Roger Lucas roger
Mon Jan 23 04:30:53 PST 2006
Hi Andrew,

Thanks for your reply.  I have looked at log shipping in detail, but our
situation makes it inappropriate (I think).  I will explain a bit more about
our network:

Our primary (and secure) server holds the master configuration tables.
These change every so often, but changes must be propagated ASAP to the
multiple remote sites (which are considered partially secure).

The remote sites are busy and each site has its own unique namespace where
it writes log and state information.  We pull these namespaces back to our
primary site so that we have all the log and state information locally.

The network topology is very stable.  Once we have set up the node
master-slave topologies we want to:
 - Absolutely lock this configuration in concrete
 - Absolutely ensure that slony can never write to the master "primary"
namespace

Looking at the slony documentation, it suggests that slonik would not be run
very often in the above scenario, so we could use ssltunnels to link the
sites for the configuration commands and then remove these tunnels to
prevent the node configuration from changing.  Firewalling of all incoming
SSL tunnels to the master node would prevent the slaves from triggering any
changes by themselves.  This is an excellent start.

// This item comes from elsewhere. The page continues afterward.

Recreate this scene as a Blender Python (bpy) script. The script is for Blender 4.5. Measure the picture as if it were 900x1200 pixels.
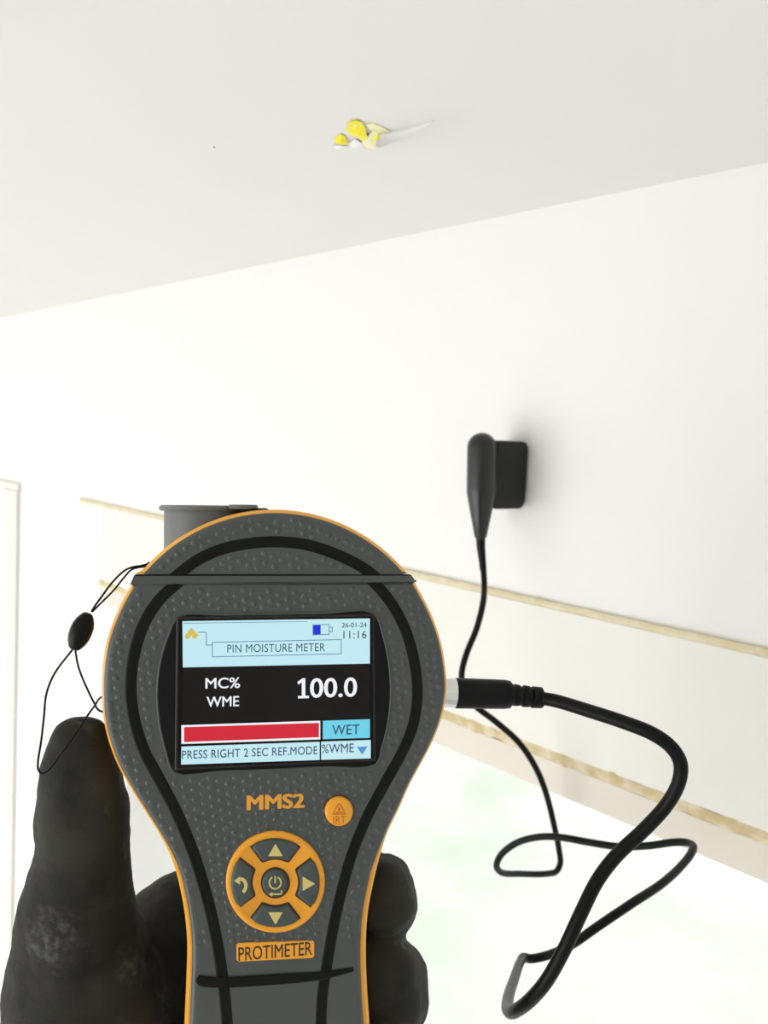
import bpy, bmesh, math, random
from mathutils import Vector, Matrix, noise

random.seed(7)
scene = bpy.context.scene
COL = scene.collection
for o in list(bpy.data.objects):
    bpy.data.objects.remove(o)

# ------------------------------------------------------------------ camera
F = 1000.0                         # focal length in px of the 900x1200 frame
CX, CY = 450.0, 600.0
CAM_POS = Vector((0.0, -0.48, 2.27))
VP = (-450.0, 464.0)               # where the wall's horizontals run together
ROLL = math.tan(math.radians(3.0))
west = Vector((VP[0] - CX, CY - VP[1], -F)).normalized()
h2 = Vector((0.0, CY - (VP[1] + (CX - VP[0]) * ROLL), -F)).normalized()
up = h2.cross(west).normalized()
if up.y < 0:
    up = -up
east = -west
north = up.cross(east).normalized()
R_CW = Matrix((east, north, up))   # camera coords -> world coords
camd = bpy.data.cameras.new('camera')
cam = bpy.data.objects.new('camera', camd)
COL.objects.link(cam)
cam.matrix_world = Matrix.Translation(CAM_POS) @ R_CW.to_4x4()
camd.sensor_fit = 'VERTICAL'
camd.sensor_height = 36.0
camd.lens = F / 1200.0 * 36.0
camd.clip_start = 0.01
camd.dof.use_dof = True
camd.dof.focus_distance = 0.25
camd.dof.aperture_fstop = 26.0
scene.camera = cam

# ------------------------------------------------------------------ light
world = bpy.data.worlds.new('World')
scene.world = world
world.use_nodes = True
bg = world.node_tree.nodes['Background']
bg.inputs['Color'].default_value = (1.0, 1.0, 1.0, 1)
bg.inputs['Strength'].default_value = 2.4
vs = scene.view_settings
vs.view_transform = 'Standard'
vs.look = 'None'
vs.gamma = 1.0
vs.use_curve_mapping = False
vs.exposure = -0.03


def area_light(name, loc, rot, sx, sy, power, color=(1, 1, 1), portal=False):
    d = bpy.data.lights.new(name, 'AREA')
    d.shape = 'RECTANGLE'
    d.size, d.size_y = sx, sy
    d.energy = power
    d.color = color
    if portal:
        d.cycles.is_portal = True
    o = bpy.data.objects.new(name, d)
    COL.objects.link(o)
    o.location = loc
    o.rotation_euler = rot
    return o


# daylight entering through the wide garden doors behind the camera, and an area light added at the windowless left wall
area_light('garden_door_daylight', (-1.1, -3.12, 1.2), (math.radians(97), 0, 0), 2.8, 2.0, 40, (1.0, 1.0, 1.0))
area_light('side_area_light', (-3.32, -2.1, 1.45), (math.radians(96), 0, math.radians(-90)), 1.6, 1.4, 10, (1.0, 1.0, 1.0))
# lamp added as sunlight to brighten the garden; it stands at the gable end, so no beam enters the room
sd = bpy.data.lights.new('added_sun', 'SUN')
sd.energy = 3.0
sd.angle = math.radians(3)
added_sun = bpy.data.objects.new('added_sun', sd)
COL.objects.link(added_sun)
added_sun.rotation_euler = (0, math.radians(35), 0)

# ------------------------------------------------------------------ projection helpers
def cam_pt(u, v, z):
    return Vector(((u - CX) / F * z, (CY - v) / F * z, -z))


def wpt(u, v, z):
    """world point on the sight line of a photo pixel at depth z"""
    return CAM_POS + R_CW @ cam_pt(u, v, z)


def on_plane(u, v, axis, val):
    d = R_CW @ cam_pt(u, v, 1.0)
    t = (val - CAM_POS[axis]) / d[axis]
    return CAM_POS + d * t


# ------------------------------------------------------------------ materials
MATS = {}


def mat(name, color, rough=0.5, metal=0.0, emis=None, estr=1.0, bump=None, spec=None, coat=0.0, vary=None):
    if name in MATS:
        return MATS[name]
    m = bpy.data.materials.new(name)
    m.use_nodes = True
    nt = m.node_tree
    b = nt.nodes['Principled BSDF']
    b.inputs['Base Color'].default_value = (*color, 1)
    b.inputs['Roughness'].default_value = rough
    b.inputs['Metallic'].default_value = metal
    if spec is not None:
        b.inputs['Specular IOR Level'].default_value = spec
    if coat:
        b.inputs['Coat Weight'].default_value = coat
        b.inputs['Coat Roughness'].default_value = 0.08
    if emis:
        b.inputs['Emission Color'].default_value = (*emis, 1)
        b.inputs['Emission Strength'].default_value = estr
    tc = nt.nodes.new('ShaderNodeTexCoord')
    if vary:                                   # (scale, colour2, low, high)
        n = nt.nodes.new('ShaderNodeTexNoise')
        n.inputs['Scale'].default_value = vary[0]
        n.inputs['Detail'].default_value = 6
        r = nt.nodes.new('ShaderNodeMapRange')
        r.inputs['From Min'].default_value = vary[2]
        r.inputs['From Max'].default_value = vary[3]
        mx = nt.nodes.new('ShaderNodeMix')
        mx.data_type = 'RGBA'
        mx.inputs['A'].default_value = (*color, 1)
        mx.inputs['B'].default_value = (*vary[1], 1)
        nt.links.new(tc.outputs['Object'], n.inputs['Vector'])
        nt.links.new(n.outputs['Fac'], r.inputs['Value'])
        nt.links.new(r.outputs['Result'], mx.inputs['Factor'])
        nt.links.new(mx.outputs['Result'], b.inputs['Base Color'])
    if bump:                                   # (scale, strength, distance)
        n = nt.nodes.new('ShaderNodeTexNoise')
        n.inputs['Scale'].default_value = bump[0]
        n.inputs['Detail'].default_value = 5
        bp = nt.nodes.new('ShaderNodeBump')
        bp.inputs['Strength'].default_value = bump[1]
        bp.inputs['Distance'].default_value = bump[2]
        nt.links.new(tc.outputs['Object'], n.inputs['Vector'])
        nt.links.new(n.outputs['Fac'], bp.inputs['Height'])
        nt.links.new(bp.outputs['Normal'], b.inputs['Normal'])
    MATS[name] = m
    return m


PLASTER = mat('wall_plaster', (0.805, 0.80, 0.79), 0.75, bump=(60, 0.06, 0.002), vary=(3.0, (0.81, 0.80, 0.782), 0.35, 0.65))
CEIL = mat('ceiling_plaster', (0.845, 0.842, 0.826), 0.85, bump=(90, 0.05, 0.002), vary=(4.0, (0.84, 0.834, 0.814), 0.35, 0.65))
BOARD = mat('painted_board', (0.765, 0.75, 0.70), 0.55, bump=(120, 0.05, 0.001))
SOFFIT = mat('painted_lower_board', (0.69, 0.645, 0.57), 0.55, bump=(120, 0.05, 0.001))
CAULK = mat('yellowed_caulk', (0.66, 0.575, 0.37), 0.8, bump=(300, 0.3, 0.001), vary=(80.0, (0.71, 0.64, 0.46), 0.4, 0.6))
CAULK2 = mat('crumbled_caulk', (0.58, 0.465, 0.26), 0.85, bump=(250, 0.6, 0.002), vary=(60.0, (0.70, 0.61, 0.43), 0.42, 0.58))
FRAMEY = mat('cream_frame_strip', (0.78, 0.755, 0.68), 0.7)
FLOOR = mat('pale_floor', (0.70, 0.69, 0.66), 0.5, vary=(2.0, (0.65, 0.64, 0.61), 0.35, 0.65))
UPVC = mat('white_frame', (0.88, 0.88, 0.87), 0.35)
LAWN = mat('sunlit_lawn', (0.345, 0.35, 0.33), 0.9, vary=(1.5, (0.29, 0.325, 0.272), 0.42, 0.66))
PAVING = mat('pale_paving', (0.58, 0.575, 0.56), 0.8, vary=(3.0, (0.52, 0.515, 0.50), 0.4, 0.6))

ORANGE = mat('orange_plastic', (0.90, 0.41, 0.035), 0.38, bump=(900, 0.04, 0.0005))
ORANGE2 = mat('orange_button_plastic', (0.88, 0.37, 0.02), 0.34)
ORANGE3 = mat('orange_print', (0.80, 0.36, 0.035), 0.5)
BACKG = mat('housing_grey', (0.060, 0.066, 0.066), 0.5, bump=(700, 0.08, 0.0005))
HOOD = mat('hood_grey', (0.105, 0.115, 0.112), 0.42, bump=(600, 0.05, 0.0004))
BLACKG = mat('black_gloss', (0.003, 0.0035, 0.0035), 0.3, spec=0.16)
BLACKR = mat('black_rubber', (0.005, 0.0058, 0.006), 0.42, bump=(800, 0.08, 0.0004), spec=0.14)
CABLE = mat('cable_black', (0.004, 0.0046, 0.0043), 0.40, spec=0.14)
PROBE = mat('probe_black', (0.007, 0.0085, 0.009), 0.28, spec=0.5, bump=(500, 0.05, 0.0004))
BLOCKM = mat('probe_block_black', (0.017, 0.018, 0.018), 0.55, spec=0.2, bump=(500, 0.08, 0.0004))
STEEL = mat('nickel', (0.72, 0.72, 0.70), 0.25, metal=1.0)
LENSFR = mat('lens_frame', (0.022, 0.018, 0.017), 0.3, spec=0.25)
KEY = mat('key_rubber', (0.050, 0.066, 0.062), 0.5, bump=(700, 0.05, 0.0004))
GAPSHADE = mat('gap_shade', (0.05, 0.016, 0.006), 0.6)  # shadow in the gaps round the keys, put in as dark colour
KEYICON = mat('key_icon', (0.66, 0.55, 0.19), 0.5)
ICONRED = mat('button_symbol', (0.50, 0.13, 0.015), 0.5)
BADGEINK = mat('badge_ink', (0.035, 0.022, 0.012), 0.5)
BORD = mat('lens_black', (0.004, 0.004, 0.004), 0.10, spec=0.15)


def screen_mat(name, rgb, s=1.0):
    return mat(name, (0.004, 0.004, 0.004), 0.12, emis=rgb, estr=s * 1.0, spec=0.15)


S_LIGHT = screen_mat('screen_pale_blue', (0.60, 0.90, 0.98), 0.92)
S_CYAN = screen_mat('screen_cyan', (0.18, 0.72, 0.92), 0.9)
S_WHITE = screen_mat('screen_white', (0.92, 0.95, 1.0), 0.95)
S_RED = screen_mat('screen_red', (0.70, 0.022, 0.045), 0.95)
S_BLACK = screen_mat('screen_black', (0.010, 0.008, 0.007), 0.5)
S_NAVY = screen_mat('screen_navy', (0.03, 0.06, 0.14), 1.0)
S_BLUE = screen_mat('screen_blue', (0.015, 0.03, 0.72), 1.0)
S_STEEL = screen_mat('screen_steel_blue', (0.10, 0.30, 0.66), 1.0)
S_GOLD = screen_mat('screen_gold', (0.72, 0.56, 0.10), 0.95)
S_LINE = screen_mat('screen_line_blue', (0.10, 0.22, 0.36), 1.0)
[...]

I would have no problem explicitly granting access to specific tables to
allow slonik to change its configuration should I need to reconfigure the
network for any reason and then revoking these permissions after the action
was complete.  The key here is that the super user which grants the
privileges would have a unique password on each node, so no malicious user
could use the password information gleaned from one node to change the
privileges on a different node.  To allow the tables to be locked down in
this way, I would need to know which tables slony needs write access to and
under what conditions.

I appreciate your comment about "vi" below.  I think that the above scenario
is different, however, as I don't care if a malicious user completely wrecks
a particular node.  I am assuming that if they break into a node, then they
can and will do this anyhow.  By making each node have a unique set of
passwords, however, they cannot use their knowledge from one node to change
the configuration of a different node - their passwords etc just won't let
them log into the other node to make the privilege changes required to allow
slonik to reconfigure the network topology.

I hope the above makes sense and appreciate your thoughts/suggestions.

Best regards,

Roger

> -----Original Message-----
> From: slony1-general-bounces at gborg.postgresql.org [mailto:slony1-general-
> bounces at gborg.postgresql.org] On Behalf Of Andrew Sullivan
> Sent: 23 January 2006 12:03
> To: slony1-general at gborg.postgresql.org
> Subject: Re: [Slony1-general] Security with slony
> 
> On Sat, Jan 21, 2006 at 05:27:40PM -0000, Roger Lucas wrote:
> > Ideally, I am looking for information on what privileges and commands
> Slony
> > needs for the configuration and replication operations for the master
> and
> > slave nodes in the system.  I can go through the code, but that is going
> to
> > take some time, so I was hoping that someone might know the answers or
> point
> > me to some more detailed documentation.
> 
> I've sometimes thought that it would be possible to split things up
> this way:
> 
> 1.	A super-user role for setup and configuration.
> 2.	A regular user for normal operation.
> 
> The problem would be that, as soon as any operation involving tables
> happened, you'd need some way of automatically promoting the "regular
> user" to superuser status.  So this would turn out actually to be no
> security at all.  It's like giving limited sudo access to some user,
> but one of the commands is "vi".  Since the user can escape to the
> shell, you've effectively just given them the keys anyway, although
> at one level of indirection.
> 
> Your better bet would be to use the log shipping mechanism available
> in 1.1.  It solves this problem for you.
> 
> A
> 
> --
> Andrew Sullivan  | ajs at crankycanuck.ca
> This work was visionary and imaginative, and goes to show that visionary
> and imaginative work need not end up well.